I've been turning over a phrase I read some time ago, "the place God calls you to is the place where your deep gladness and the world's deep hunger meet." (Frederick Buechner) For the longest time I thought that my "calling" was essentially gifting, gladness, listening, and choice. Our current situation has turned that idea on its head. What do you do with the idea of "call" when you are "placed?" And, since the place where He's placed me is incredibly painful, what of deep gladness? And how can I meet the world's deep hunger when I'm so starved? And how do I trust and follow a God who sails me into a sea deeper than I can swim, and hands me no floaties before tossing me overboard?

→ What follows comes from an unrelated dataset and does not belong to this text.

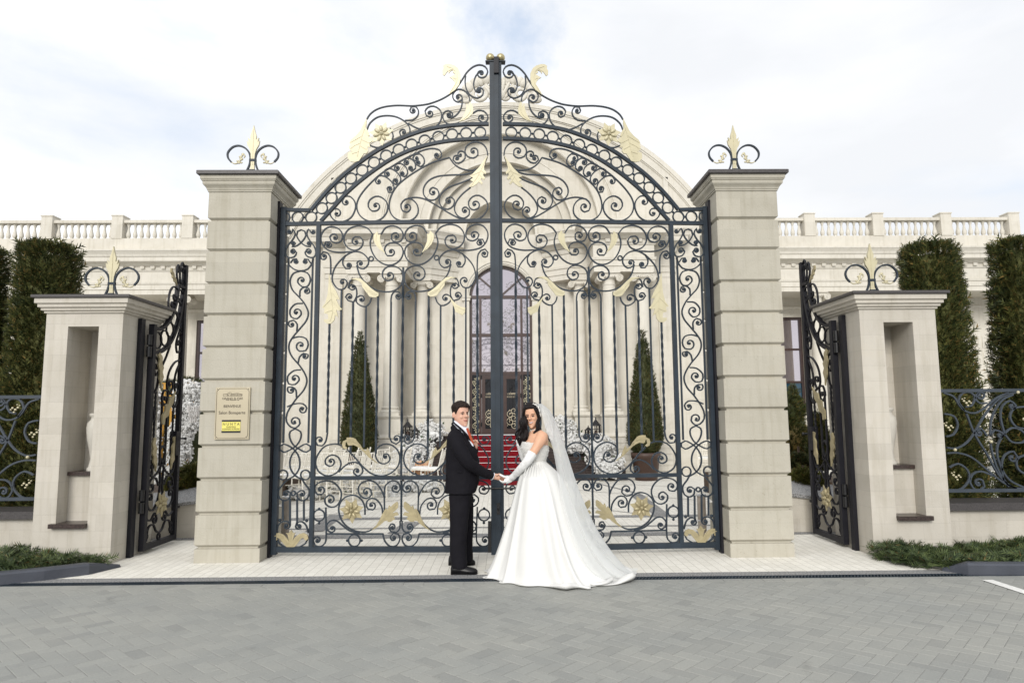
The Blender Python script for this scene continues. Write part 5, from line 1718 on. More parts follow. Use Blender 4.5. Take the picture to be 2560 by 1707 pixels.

Tonight I read the story of Joseph in Egypt to the children. It struck me in a new light, the way Joseph was called to repeated and extended suffering. Plucked from his family, sold into slavery, thrown into prison; his story isn't a pretty one, and it spans decades. Those are years he doesn't. get. back. Those are years his dad and brother don't get back. His one and only life is spent in ways he doesn't choose. And yet, in spite of his heart ache, Joseph thrives, eventually meeting the world's deep hunger in the very most literal sense. (See Gen 47.) And he doesn't become bitter or soured to his brothers, to God, to the world around him that is so unjust, or his situation so relentless. Joseph sees his circumstances as personal and global mercies, as God's provision. "As for you, you meant evil against me, but God meant it for good, to bring it about that many people should be kept alive, as they are today." (Gen 50:20) There is purpose in his suffering, there is a plan greater than his own.
I don't know what God's purpose is in this story, but I do know that God has chosen me to be Alder's mama, and He's placed me in a situation with so much pain but so many mercies. So many privileges. And sometimes my head is bowed and my back's bent and I'm looking down into my empty hands wondering how to give and receive from their dredges, when Jesus places His scarred hands in mine and clasps tight and says, "just trust me and watch."